TO DO>
Using the listing below, copy exactly the lines from the one containing "M_soffit = plaster('soffit_paint', (.36, .345, .315))" to the one containing "var=.02, bump=.005, spec=.6)", both lines included, and no others.

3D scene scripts
^^^^^^^^

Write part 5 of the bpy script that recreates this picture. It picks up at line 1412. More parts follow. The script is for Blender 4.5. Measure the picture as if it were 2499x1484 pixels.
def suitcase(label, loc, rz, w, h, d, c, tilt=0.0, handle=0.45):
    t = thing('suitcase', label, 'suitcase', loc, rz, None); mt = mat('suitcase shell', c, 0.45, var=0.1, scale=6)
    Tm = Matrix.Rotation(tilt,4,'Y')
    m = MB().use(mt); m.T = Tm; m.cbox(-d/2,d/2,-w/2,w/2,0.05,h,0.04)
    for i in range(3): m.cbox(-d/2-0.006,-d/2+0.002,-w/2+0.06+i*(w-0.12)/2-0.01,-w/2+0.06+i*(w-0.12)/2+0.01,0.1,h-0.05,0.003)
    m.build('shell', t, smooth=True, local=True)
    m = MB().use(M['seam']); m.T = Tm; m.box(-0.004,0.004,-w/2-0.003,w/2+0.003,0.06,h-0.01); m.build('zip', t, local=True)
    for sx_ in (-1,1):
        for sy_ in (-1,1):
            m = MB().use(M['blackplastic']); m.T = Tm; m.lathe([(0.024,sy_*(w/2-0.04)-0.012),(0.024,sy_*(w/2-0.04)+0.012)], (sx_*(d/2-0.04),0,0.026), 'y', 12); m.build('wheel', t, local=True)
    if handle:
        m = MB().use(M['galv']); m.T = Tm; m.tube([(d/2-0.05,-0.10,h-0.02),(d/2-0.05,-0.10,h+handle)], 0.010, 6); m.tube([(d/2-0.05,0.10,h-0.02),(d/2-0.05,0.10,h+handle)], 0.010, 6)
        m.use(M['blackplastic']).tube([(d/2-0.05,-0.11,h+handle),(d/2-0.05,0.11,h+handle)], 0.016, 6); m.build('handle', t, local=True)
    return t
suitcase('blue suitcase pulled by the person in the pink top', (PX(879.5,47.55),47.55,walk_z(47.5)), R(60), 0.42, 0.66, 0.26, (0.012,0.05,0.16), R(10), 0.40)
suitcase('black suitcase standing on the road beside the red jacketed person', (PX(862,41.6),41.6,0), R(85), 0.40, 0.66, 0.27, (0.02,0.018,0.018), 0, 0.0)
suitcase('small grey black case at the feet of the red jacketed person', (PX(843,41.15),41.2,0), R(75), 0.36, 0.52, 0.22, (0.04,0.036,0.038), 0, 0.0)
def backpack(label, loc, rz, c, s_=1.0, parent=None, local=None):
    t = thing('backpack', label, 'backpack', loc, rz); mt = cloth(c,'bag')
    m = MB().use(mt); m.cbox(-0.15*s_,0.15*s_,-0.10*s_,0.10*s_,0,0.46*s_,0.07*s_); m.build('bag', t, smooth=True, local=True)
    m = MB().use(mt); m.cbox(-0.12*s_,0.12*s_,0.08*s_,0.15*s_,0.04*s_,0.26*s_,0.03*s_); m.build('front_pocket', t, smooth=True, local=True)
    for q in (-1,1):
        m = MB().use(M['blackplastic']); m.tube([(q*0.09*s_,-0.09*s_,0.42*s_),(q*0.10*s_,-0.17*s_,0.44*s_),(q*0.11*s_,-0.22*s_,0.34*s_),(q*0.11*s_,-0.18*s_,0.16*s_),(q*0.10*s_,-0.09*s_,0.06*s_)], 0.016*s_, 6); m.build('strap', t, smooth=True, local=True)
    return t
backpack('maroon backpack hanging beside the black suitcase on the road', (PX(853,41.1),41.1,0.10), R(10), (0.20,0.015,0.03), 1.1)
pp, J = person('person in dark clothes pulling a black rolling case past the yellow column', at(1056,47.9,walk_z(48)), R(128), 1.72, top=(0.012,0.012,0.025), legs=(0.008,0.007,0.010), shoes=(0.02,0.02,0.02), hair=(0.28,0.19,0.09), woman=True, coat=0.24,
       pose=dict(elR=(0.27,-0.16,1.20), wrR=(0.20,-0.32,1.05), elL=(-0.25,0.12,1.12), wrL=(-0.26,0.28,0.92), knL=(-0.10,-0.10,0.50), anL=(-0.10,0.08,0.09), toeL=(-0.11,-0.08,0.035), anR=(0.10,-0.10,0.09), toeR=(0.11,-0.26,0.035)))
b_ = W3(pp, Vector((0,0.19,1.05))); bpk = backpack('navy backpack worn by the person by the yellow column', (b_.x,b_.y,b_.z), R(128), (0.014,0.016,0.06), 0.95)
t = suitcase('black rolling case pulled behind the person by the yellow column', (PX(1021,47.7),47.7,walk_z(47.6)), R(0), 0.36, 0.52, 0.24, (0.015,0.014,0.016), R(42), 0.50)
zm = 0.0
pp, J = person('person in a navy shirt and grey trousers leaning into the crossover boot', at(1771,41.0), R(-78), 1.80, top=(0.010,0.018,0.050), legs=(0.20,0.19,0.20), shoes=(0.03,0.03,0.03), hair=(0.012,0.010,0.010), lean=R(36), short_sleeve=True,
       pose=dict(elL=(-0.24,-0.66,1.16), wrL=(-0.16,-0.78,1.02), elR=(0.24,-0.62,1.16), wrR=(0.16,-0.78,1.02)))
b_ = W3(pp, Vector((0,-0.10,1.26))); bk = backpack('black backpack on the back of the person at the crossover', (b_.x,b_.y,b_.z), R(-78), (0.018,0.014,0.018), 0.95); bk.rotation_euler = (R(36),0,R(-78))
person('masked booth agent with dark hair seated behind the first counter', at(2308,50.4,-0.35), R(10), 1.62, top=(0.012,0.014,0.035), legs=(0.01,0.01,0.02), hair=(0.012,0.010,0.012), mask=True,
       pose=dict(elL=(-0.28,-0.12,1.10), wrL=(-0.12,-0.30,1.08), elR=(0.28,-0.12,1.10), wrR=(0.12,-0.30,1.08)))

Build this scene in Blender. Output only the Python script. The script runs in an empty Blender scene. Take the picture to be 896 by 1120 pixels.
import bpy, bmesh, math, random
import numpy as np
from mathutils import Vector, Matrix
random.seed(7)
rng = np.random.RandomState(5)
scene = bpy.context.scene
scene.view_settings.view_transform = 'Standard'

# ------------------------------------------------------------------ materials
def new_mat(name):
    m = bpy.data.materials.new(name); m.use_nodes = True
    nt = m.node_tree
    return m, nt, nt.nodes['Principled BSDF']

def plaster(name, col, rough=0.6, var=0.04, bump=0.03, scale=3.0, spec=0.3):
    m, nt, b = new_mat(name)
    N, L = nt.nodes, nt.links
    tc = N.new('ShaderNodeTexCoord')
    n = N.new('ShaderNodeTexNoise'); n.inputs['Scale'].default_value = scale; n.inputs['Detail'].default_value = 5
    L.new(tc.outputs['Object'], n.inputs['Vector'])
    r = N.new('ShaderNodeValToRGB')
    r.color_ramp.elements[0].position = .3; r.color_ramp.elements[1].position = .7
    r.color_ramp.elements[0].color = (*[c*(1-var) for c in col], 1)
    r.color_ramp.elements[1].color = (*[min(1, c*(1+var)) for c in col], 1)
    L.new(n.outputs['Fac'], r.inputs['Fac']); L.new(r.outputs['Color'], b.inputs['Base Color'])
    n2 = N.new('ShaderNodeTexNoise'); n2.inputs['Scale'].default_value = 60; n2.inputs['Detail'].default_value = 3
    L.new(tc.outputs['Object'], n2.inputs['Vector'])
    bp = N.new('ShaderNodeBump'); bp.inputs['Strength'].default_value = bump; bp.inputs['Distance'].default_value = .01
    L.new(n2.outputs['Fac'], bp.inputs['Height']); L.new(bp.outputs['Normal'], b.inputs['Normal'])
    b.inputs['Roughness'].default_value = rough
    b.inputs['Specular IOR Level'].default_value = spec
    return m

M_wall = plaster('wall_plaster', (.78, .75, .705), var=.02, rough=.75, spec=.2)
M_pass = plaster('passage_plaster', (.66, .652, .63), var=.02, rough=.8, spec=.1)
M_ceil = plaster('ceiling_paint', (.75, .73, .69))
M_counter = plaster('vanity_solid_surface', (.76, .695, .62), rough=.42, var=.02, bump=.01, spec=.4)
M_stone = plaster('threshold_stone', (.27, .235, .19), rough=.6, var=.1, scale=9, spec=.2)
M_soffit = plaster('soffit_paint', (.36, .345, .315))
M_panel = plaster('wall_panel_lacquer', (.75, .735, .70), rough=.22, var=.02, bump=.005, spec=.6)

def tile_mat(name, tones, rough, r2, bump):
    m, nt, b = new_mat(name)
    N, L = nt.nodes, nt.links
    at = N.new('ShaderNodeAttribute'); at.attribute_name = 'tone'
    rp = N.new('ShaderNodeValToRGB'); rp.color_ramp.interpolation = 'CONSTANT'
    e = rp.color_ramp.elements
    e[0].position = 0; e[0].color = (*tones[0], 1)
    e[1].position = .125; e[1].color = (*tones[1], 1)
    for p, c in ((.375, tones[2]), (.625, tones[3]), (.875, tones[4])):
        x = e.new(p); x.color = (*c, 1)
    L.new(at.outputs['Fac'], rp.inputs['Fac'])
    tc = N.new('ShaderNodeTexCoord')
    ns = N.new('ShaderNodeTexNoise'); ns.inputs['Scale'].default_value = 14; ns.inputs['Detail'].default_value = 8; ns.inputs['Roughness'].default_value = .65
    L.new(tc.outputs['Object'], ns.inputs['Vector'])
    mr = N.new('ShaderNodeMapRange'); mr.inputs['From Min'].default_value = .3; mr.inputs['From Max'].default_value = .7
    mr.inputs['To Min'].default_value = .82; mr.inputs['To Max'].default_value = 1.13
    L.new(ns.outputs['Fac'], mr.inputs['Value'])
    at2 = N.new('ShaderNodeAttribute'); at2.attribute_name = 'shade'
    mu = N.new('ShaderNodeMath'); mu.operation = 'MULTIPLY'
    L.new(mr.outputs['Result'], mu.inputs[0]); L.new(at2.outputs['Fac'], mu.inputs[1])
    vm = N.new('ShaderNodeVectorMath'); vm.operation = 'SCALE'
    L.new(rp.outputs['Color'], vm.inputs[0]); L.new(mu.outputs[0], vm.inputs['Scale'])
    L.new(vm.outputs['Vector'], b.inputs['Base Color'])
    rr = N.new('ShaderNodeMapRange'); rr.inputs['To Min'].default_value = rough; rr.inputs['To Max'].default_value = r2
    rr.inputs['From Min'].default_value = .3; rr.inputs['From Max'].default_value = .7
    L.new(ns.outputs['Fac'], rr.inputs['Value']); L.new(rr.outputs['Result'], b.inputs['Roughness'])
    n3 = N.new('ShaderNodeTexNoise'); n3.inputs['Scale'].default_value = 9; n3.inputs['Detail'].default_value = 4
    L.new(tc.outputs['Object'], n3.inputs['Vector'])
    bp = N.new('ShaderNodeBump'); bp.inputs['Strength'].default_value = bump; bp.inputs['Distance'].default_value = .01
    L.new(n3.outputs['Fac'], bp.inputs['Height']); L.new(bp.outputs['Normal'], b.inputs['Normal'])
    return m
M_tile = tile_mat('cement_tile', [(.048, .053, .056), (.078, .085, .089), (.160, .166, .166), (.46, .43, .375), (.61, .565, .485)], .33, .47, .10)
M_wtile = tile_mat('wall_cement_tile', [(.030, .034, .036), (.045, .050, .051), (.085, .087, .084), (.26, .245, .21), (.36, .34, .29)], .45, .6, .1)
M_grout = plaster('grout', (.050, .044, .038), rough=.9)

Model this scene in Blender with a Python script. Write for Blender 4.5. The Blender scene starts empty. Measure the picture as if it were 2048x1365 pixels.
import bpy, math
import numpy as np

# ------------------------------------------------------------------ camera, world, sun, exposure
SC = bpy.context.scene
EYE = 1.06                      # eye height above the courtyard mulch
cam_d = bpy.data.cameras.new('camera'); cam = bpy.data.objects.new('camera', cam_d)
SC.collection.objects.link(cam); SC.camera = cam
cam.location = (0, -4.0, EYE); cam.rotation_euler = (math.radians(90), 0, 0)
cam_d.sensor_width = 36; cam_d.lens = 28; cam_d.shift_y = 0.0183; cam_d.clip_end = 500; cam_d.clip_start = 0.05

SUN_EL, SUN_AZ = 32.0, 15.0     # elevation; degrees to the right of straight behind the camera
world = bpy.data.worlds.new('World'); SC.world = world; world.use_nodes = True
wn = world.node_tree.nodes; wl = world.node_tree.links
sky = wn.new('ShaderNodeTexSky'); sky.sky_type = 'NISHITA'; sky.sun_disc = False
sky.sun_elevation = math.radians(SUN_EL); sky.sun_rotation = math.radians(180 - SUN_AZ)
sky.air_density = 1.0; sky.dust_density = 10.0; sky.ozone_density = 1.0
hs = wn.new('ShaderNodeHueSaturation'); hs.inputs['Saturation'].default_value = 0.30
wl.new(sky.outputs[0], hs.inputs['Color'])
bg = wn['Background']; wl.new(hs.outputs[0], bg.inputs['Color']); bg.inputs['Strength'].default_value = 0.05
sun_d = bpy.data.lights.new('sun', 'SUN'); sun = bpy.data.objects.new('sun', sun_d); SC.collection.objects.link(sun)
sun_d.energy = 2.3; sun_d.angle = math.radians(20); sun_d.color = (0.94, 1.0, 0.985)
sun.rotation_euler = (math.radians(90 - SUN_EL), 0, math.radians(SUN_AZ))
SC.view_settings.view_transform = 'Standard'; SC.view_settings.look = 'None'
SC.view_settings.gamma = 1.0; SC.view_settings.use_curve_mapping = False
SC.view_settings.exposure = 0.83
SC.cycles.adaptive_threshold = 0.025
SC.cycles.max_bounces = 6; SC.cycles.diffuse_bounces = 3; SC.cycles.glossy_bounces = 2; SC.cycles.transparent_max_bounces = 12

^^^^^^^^

RESPONSE BELOW>
M_soffit = plaster('soffit_paint', (.36, .345, .315))
M_panel = plaster('wall_panel_lacquer', (.75, .735, .70), rough=.22, var=.02, bump=.005, spec=.6)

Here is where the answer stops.